En segundo lugar, en un mundo rugoso y lleno de brechas, es necesario diferenciar el carácter de los conflictos, localizar su matriz hegemónica. Aunque en última instancia todos los conflictos bélicos están imbricados en la dinámica capitalista, no todos los conflictos tienen el mismo carácter. Susan Watkins definió en la guerra de Ucrania como «cinco conflictos en uno», tratando de remarcar la existencia de varios desencadenantes en la guerra. Reconocer que Putin es un criminal y condenar la invasión de Ucrania o resaltar el carácter reaccionario del régimen político ucraniano no debe implicar negar la naturaleza real de un conflicto marcado y sobredeterminado por la dinámica interimperialista global.

Si bien la salida táctica pasa por defender un acuerdo de paz que acabe con la guerra lo antes posible, no deberíamos tampoco ser ilusos: esto supondría la «cachemirización» del conflicto. Solo el viejo método de Lenin de la confraternización internacionalista desde abajo podría resolver este tipo de conflictos, extirpando el veneno etnonacionalista sobre el cual se sostienen las clases dominantes que azuzan el conflicto. En otro sentido, la brutal guerra colonial, genocida y sionista apoyada por la Unión Europea y Estados Unidos debe ser combatida desde dentro y contra las democracias coloniales, exigiendo el fin del comercio de armas y el aislamiento del Estado de Israel, pero sin cuestionar en ningún momento el derecho a la defensa armada del pueblo palestino. De hecho, es el carácter capitalista de nuestros gobiernos el que nos obliga a desplegar esta consigna: en realidad, un gobierno progresista debería estar enviando armas a la resistencia palestina.

Por último, es urgente comenzar a agrupar a los sectores militantes en torno a un programa común en defensa del desarme y contra la guerra, recogiendo la tradición del movimiento pacifista (que recalcaba que, en la era nuclear, una nueva guerra mundial sería la última, ya que supondría la destrucción de la humanidad) y del movimiento obrero, ligando la lucha contra la militarización a la transformación ecosocialista de la sociedad.

Es obvio que todavía no tenemos fuerza para afrontar la magnitud del desafío, pero esta conciencia no debería llevarnos a la desesperanza.

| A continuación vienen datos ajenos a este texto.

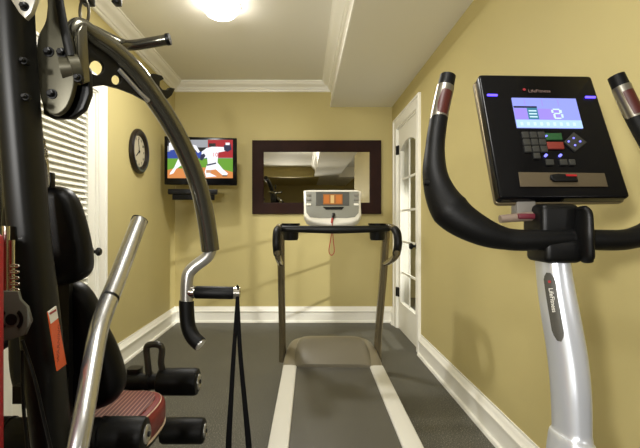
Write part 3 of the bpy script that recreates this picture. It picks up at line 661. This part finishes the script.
# gusset with two holes, catch hook
sc = lambda L: [(60 + x / 4.075, y / 4.075) for x, y in L]
out = [ap.uv(*q) for q in sc(((62, 110), (80, 95), (110, 105), (200, 175), (280, 245), (335, 320), (348, 412), (300, 385), (240, 362), (180, 347), (110, 357), (100, 350), (92, 300), (72, 200)))]
def pxcirc(px, py, r): return [ap.uv(px + r * math.cos(2 * math.pi * i / 28), py + r * math.sin(2 * math.pi * i / 28)) for i in range(28)]
b = MB(); b.plate([out, pxcirc(95.5, 68, 7.4), pxcirc(115.3, 80, 4.9)], .010, ap.m, bev=.0012); gus = b.build('gusset_plate', blackp, t)
b = MB(); b.tube([ap.at(*q, .006) for q in ((117, 70), (127, 81), (137, 92), (147, 101))], .006, n=5, seg=12); b.build('gusset_edge_rod', satin, t)
c2 = lambda L: [ap.uv(100 + x / 3.556, y / 3.556) for x, y in L]
b = MB(); b.plate([c2(((120, 285), (150, 268), (185, 262), (215, 270), (222, 282), (208, 290), (207, 308), (218, 320), (236, 322), (245, 312), (262, 316), (250, 340), (236, 352), (215, 350), (190, 330)))], .012, ap.m, bev=.001); b.build('catch_hook', blackp, t)
# vertical arm spine beside the hub
b = MB(); b.plate([[ap.uv(*q) for q in ((70, 34), (74, 27), (80, 28), (83, 84), (76, 86), (72, 80))]], .03, ap.m @ Matrix.Translation((0, 0, .012)), bev=.004); b.build('arm_lug', armM, t)
bolt(78, 78, .945, t, .009)
# high handle bar
b = MB(); b.tube([P(74, 26, 1.22), P(92, 30, 1.25), P(107, 37, 1.28), P(122, 44, 1.3), P(135, 45, 1.3), P(168, 39.5, 1.3)], .0155, n=6, seg=20); hbv = b.build('high_handle', armM, t)
b = MB(); b.cyl(P(166.5, 39.6, 1.3), P(170, 39, 1.3), .0175); b.build('end_cap', blackp, hbv)
# cable, carabiner, pulley brackets
b = MB(); b.tube([P(84, -60, 1.06), P(84, -2, 1.06)], .004, n=1, seg=10); cbl = b.build('lat_cable', blackp, t)
def link(b, c, a, h, r, rotz=0):
    b.tube([c + Vector((a * math.cos(2 * math.pi * i / 16) * math.cos(rotz), a * math.cos(2 * math.pi * i / 16) * math.sin(rotz), h * math.sin(2 * math.pi * i / 16))) for i in range(17)], r, n=2, seg=10, closed=True)
b = MB(); link(b, P(84.3, 12, 1.06), .011, .032, .0036); link(b, P(84.8, -4, 1.06), .008, .016, .003, 1.4); b.build('carabiner', mat('dark_steel', (92, 88, 78), .3, .8), cbl)
b = MB(); b.box(tuple(P(79, 1.5, 1.08)), tuple(P(90, -12, 1.08) + Vector((0, .03, 0))), bev=.003); b.build('cable_stop', blackp, t)
b = MB(); b.box(tuple(P(111, 2, 1.2)), tuple(P(118, -20, 1.2) + Vector((0, .03, 0))), bev=.003); b.tube([P(84, -60, 1.06), P(114.5, -18, 1.21)], .012, n=1); b.build('upper_hanger', blackp, t)
# backrest pads
def pad(y, tilt, pts, th, mt=vinyl, name='back_pad'):
    cxp = sum(p[0] for p in pts) / len(pts); cyp = sum(p[1] for p in pts) / len(pts)
    p_ = Plane(P(cxp, cyp, y), (1, 0, 0), (0, math.sin(tilt), math.cos(tilt)))
    b = MB(); b.plate([[p_.uv(*q) for q in pts]], th, p_.m, bev=th * .42, smooth=True, res=5); return b.build(name, mt, t), p_
pad(1.09, -.10, ((45, 186), (62, 187), (72, 193), (80, 207), (88, 235), (92, 262), (89, 274), (79, 281), (60, 285), (28, 285), (10, 276), (5, 245), (5, 222), (9, 202), (25, 189)), .07)
lo_, lpl = pad(1.20, -.14, ((35, 285), (68, 281), (84, 286), (96, 302), (105, 325), (117, 350), (125, 378), (121, 394), (108, 404), (80, 411), (52, 413), (30, 405), (16, 382), (12, 345), (17, 303)), .075)
b = MB(); b.box((GX - .02, .98, .93), (GX + .02, 1.16, .97)); b.box((GX - .02, .98, .66), (GX + .02, 1.18, .70)); b.box((GX - .03, 1.125, .56), (GX + .03, 1.145, 1.10)); b.build('pad_bracket', charcoal, t)
# seat
sx_, sy_, sz_ = -.640, 1.33, .50
so = [(-.10, .15), (-.14, .145), (-.175, .11), (-.19, .04), (-.18, -.08), (-.14, -.15), (-.08, -.17), (.08, -.17), (.14, -.15), (.18, -.08), (.19, .04), (.175, .11), (.14, .145), (.10, .15)]
ms = Matrix.Translation((sx_, sy_, sz_))
b = MB(); b.plate([so], .085, ms @ Matrix.Translation((0, 0, -.0425)), bev=.026, smooth=True, res=4); st_ = b.build('seat', maroon, t)
b = MB(); b.plate([[(x * .84, y * .86) for x, y in so]], .008, ms @ Matrix.Translation((0, 0, .0)), bev=.003, smooth=True); b.build('seat_insert', stripeM, st_)
def ring(b, L, z, r, s=1):
    q = [Vector((sx_ + x * s, sy_ + y * s, z)) for x, y in L]; q.append(q[0]); b.tube(q, r, n=4, seg=8, closed=True)
b = MB(); ring(b, so, sz_ - .006, .003, .93); ring(b, so, sz_ - .078, .004, .985); b.build('piping', mat('piping_cream', (200, 176, 150), .5), st_)
b = MB(); b.plate([[(x * .96, y * .96) for x, y in so]], .014, ms @ Matrix.Translation((0, 0, -.093)), smooth=True, bev=.002); b.build('seat_board', blackp, st_)
b = MB(); b.box((GX - .03, 1.28, .05), (GX + .03, 1.35, .40), bev=.005); b.box((GX - .03, 1.25, .34), (GX + .03, 1.66, .395), bev=.005); b.build('seat_frame', charcoal, t)
# leg station with foam rollers
b = MB(); b.tube([Vector((GX, 1.64, .52)), Vector((GX, 1.64, .40)), Vector((GX, 1.66, .24))], .026, n=2, power=4); b.build('leg_lever', charcoal, t)
def roller(a, bb, r):
    b = MB(); b.cyl(a, bb, r, bev=.012, seg=32); f = b.build('foam_roller', foam, t)
    d = (Vector(bb) - Vector(a)).normalized(); b = MB(); m = Matrix.Translation(bb) @ d.to_track_quat('Z', 'Y').to_matrix().to_4x4()
    b.lathe([(0, -.01), (r * .56, -.01), (r * .56, .003), (r * .42, .006), (r * .30, .003), (r * .2, .004), (0, .004)], m, 24); b.lathe([(0, .0), (r * .18, .0), (r * .15, .009), (0, .009)], m, 6, 1); b.build('roller_cap', [satin, blackp], f); return f
zu, zl = .474, .270
for s in (-1, 1):
    roller((GX + s * .095, 1.62, zu), (GX + s * .248, 1.62, zu), .050)
    roller((GX + s * .095, 1.66, zl), (GX + s * .262, 1.66, zl), .048)
    roller((GX + s * .12, 1.12, .523), (GX + s * .235, 1.12, .523), .043)
b = MB(); b.cyl((GX - .24, 1.62, zu), (GX + .24, 1.62, zu), .03); b.cyl((GX + .055, 1.62, zu), (GX + .068, 1.62, zu), .037); b.build('roller_axle', blackp, t)
b = MB(); b.cyl((GX - .25, 1.66, zl), (GX + .25, 1.66, zl), .016); b.build('roller_axle', blackp, t)
b = MB(); b.cyl((GX - .13, 1.12, .52), (GX + .13, 1.12, .52), .043, seg=32); b.cyl((GX + .118, 1.12, .52), (GX + .122, 1.12, .52), .0465, seg=32); b.cyl((GX - .122, 1.12, .52), (GX - .118, 1.12, .52), .0465, seg=32); b.build('rear_axle', foam, t)
b = MB(); b.tube([P(149.5, 382, 1.62), P(148, 364, 1.61), P(146.5, 350, 1.61), P(149, 345, 1.61), P(158, 344.5, 1.61), P(162, 349, 1.61), P(161, 362, 1.61), P(163.5, 374, 1.62)], .0125, n=5, seg=14); b.build('pull_pin_handle', mat('grip_charcoal', (60, 58, 52), .35, .3), t)
# silver side arm
b = MB(); b.tube([P(139.5, 221, 1.30), P(129.5, 247, 1.235), P(117, 280, 1.155), P(103.5, 314, 1.07), P(97, 338, 1.015), P(89, 384, .94), P(78, 448, .86), Vector((-.46, .80, .45)), Vector((-.52, .72, .30))], [.0235, .0235, .0235, .023, .022, .0215, .0205, .0205, .0205], n=6, seg=28); sa = b.build('side_arm', mat('brushed_steel', (200, 200, 200), .27, .92), t)
b = MB(); b.cyl(P(138.5, 223, 1.298), P(140.2, 219.5, 1.305), .0245); b.build('tube_end', blackp, sa); b = MB(); b.cyl(P(109.3, 299.5, 1.106), P(110.3, 297, 1.112), .0236); b.build('tube_ring', blackp, sa)
b = MB(); b.tube([Vector((-.52, .72, .30)), Vector((GX, .66, .20))], .025, n=1); b.build('side_arm_mount', charcoal, t)
# weight stack tower with red guard, rods, plate
b = MB(); b.box((-.80, .60, .06), (-.553, .80, 1.055), bev=.012, seg=3); b.build('stack_guard', redM, t)
for px in (6.5, 12): b = MB(); b.cyl(P(px, 292, .875), P(px, 226 if px < 8 else 240, .875), .006 if px > 8 else .008); b.build('guide_rod', chrome, t)
b = MB()
for k in range(5): link(b, P(14.5, 266 + k * 6, .87), .009, .0028, .0018)
b.build('spring', chrome, t)
kp = Plane(P(14, 315, .865), (1, 0, 0), (0, 0, 1)); ks = lambda L: [kp.uv(x / 4.975, 260 + y / 4.975) for x, y in L]
b = MB(); b.plate([ks(((-30, 155), (95, 155), (105, 195), (140, 230), (160, 300), (130, 370), (60, 395), (-30, 405)))], .008, kp.m, bev=.0012); lg = b.build('cable_plate', mat('plate_grey', (96, 96, 84), .45, .3), t)
cc = kp.uv(13, 319); b = MB(); b.plate([circ(*cc, .0115)], .004, kp.m @ Matrix.Translation((0, 0, .004)))
for s in (0, math.pi):
    arcp = [(cc[0] + r * math.cos(a + s), cc[1] + r * math.sin(a + s)) for r, rng in ((.024, range(0, 9)), (.017, range(8, -1, -1))) for a in [math.radians(-50 + 12.5 * i) for i in rng]]
    b.plate([arcp], .004, kp.m @ Matrix.Translation((0, 0, .004)))
b.build('plate_emblem', blackp, lg)
b = MB(); b.tube([P(22, 340, .86), P(35, 380, .87), P(44, 420, .89), P(56, 470, .9)], .0035, n=4, seg=8); b.build('pulley_cable', blackp, t)
b = MB(); b.tube([P(22, 350, .89), P(23, 400, .88), P(28, 455, .87)], .0035, n=4, seg=8); b.build('pulley_cable', blackp, t)
b = MB(); b.tube([P(36, 118, .99), P(44, 150, 1.0), P(46, 165, 1.0), P(47, 186, 1.03)], .006, n=4, seg=10, mi=0)
for k in range(4): link(b, P(43 + k * .9, 142 + k * 5, .99), .005, .007, .0022, k * 1.5)
b.build('back_cable', chrome, t)
b = MB(); b.box(tuple(P(41, 188, 1.04)), tuple(P(51, 172, 1.04) + Vector((0, .02, 0))), bev=.003); b.build('cable_end', blackp, t)

# strap hanging from the handle
tp_ = P(237.5, 293, 1.385); R_ = .0205
pts = [tp_ + Vector((0, 0, R_ + .001)), tp_ + Vector((-.002, R_ * .8, R_ * .3)), tp_ + Vector((-.003, R_ * .7, -.03)), P(234, 350, 1.39), P(231, 400, 1.39), P(228.5, 450, 1.39), P(230, 490, 1.39), P(240, 500, 1.38), P(250, 488, 1.37), P(249, 450, 1.37), P(244.5, 400, 1.37), P(240, 350, 1.37), tp_ + Vector((.003, -R_ * .7, -.03)), tp_ + Vector((.002, -R_ * .8, R_ * .3)), tp_ + Vector((0, 0, R_ + .001))]
rr_ = [.006, .006, .006, .007, .008, .010, .011, .011, .011, .010, .008, .007, .006, .006, .006]
b = MB(); b.tube(pts, rr_, ry=.0018, n=5, seg=10, up=(0.05, 1, 0), closed=True); tag(b.build('ankle_strap', mat('black_webbing', (9, 9, 9), .8, spec=.1, bump=.2, bscale=600)), 'long black webbing strap looped over the gym handle bar', 'strap')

Debería servir como estímulo para empezar a formar, ciudad a ciudad, pero con un carácter europeo, un fuerte movimiento contra la deriva inexorable del capitalismo y de la clase dirigente. Eso implica también ligar el auge militarista a la destrucción ecológica del planeta y al despilfarro que supone la inversión militar desde un punto de vista social, pero evitar también caer en la trampa que legitima «bienestar y guerra».

La reindustrización militar en curso busca estabilizar la posición relativa de los núcleos de clase media de las sociedades europeas, concediendo migajas en forma de puestos de trabajo e inversiones territoriales a la clase obrera. Un bienestar parcial y decreciente, basado en el imperialismo de buena parte del mundo y en el cierre fronterizo, mientras nos preparan para la guerra y el desastre ecológico: esa es la propuesta de época que el capitalismo hace a las clases trabajadoras europeas.

Posiblemente, pese a las señales inequívocas que nos manda la clase dominante, todavía no tenemos conciencia de la magnitud del desastre. El espíritu de 1914 sigue vivo en los dos sentidos. La mayoría de partidos, de izquierda a derecha, están comprometidos o no se atreven a romper con la lógica que nos lleva a la guerra y que la avala en forma de propaganda, presupuestos e inversiones militaristas. Y la mayoría de la sociedad cree que una nueva gran guerra es imposible: es algo impensable todavía.

Romper y combatir esas dos formas que adquiere el espíritu de 1914 es el gran reto de los ecosocialistas de nuestra época.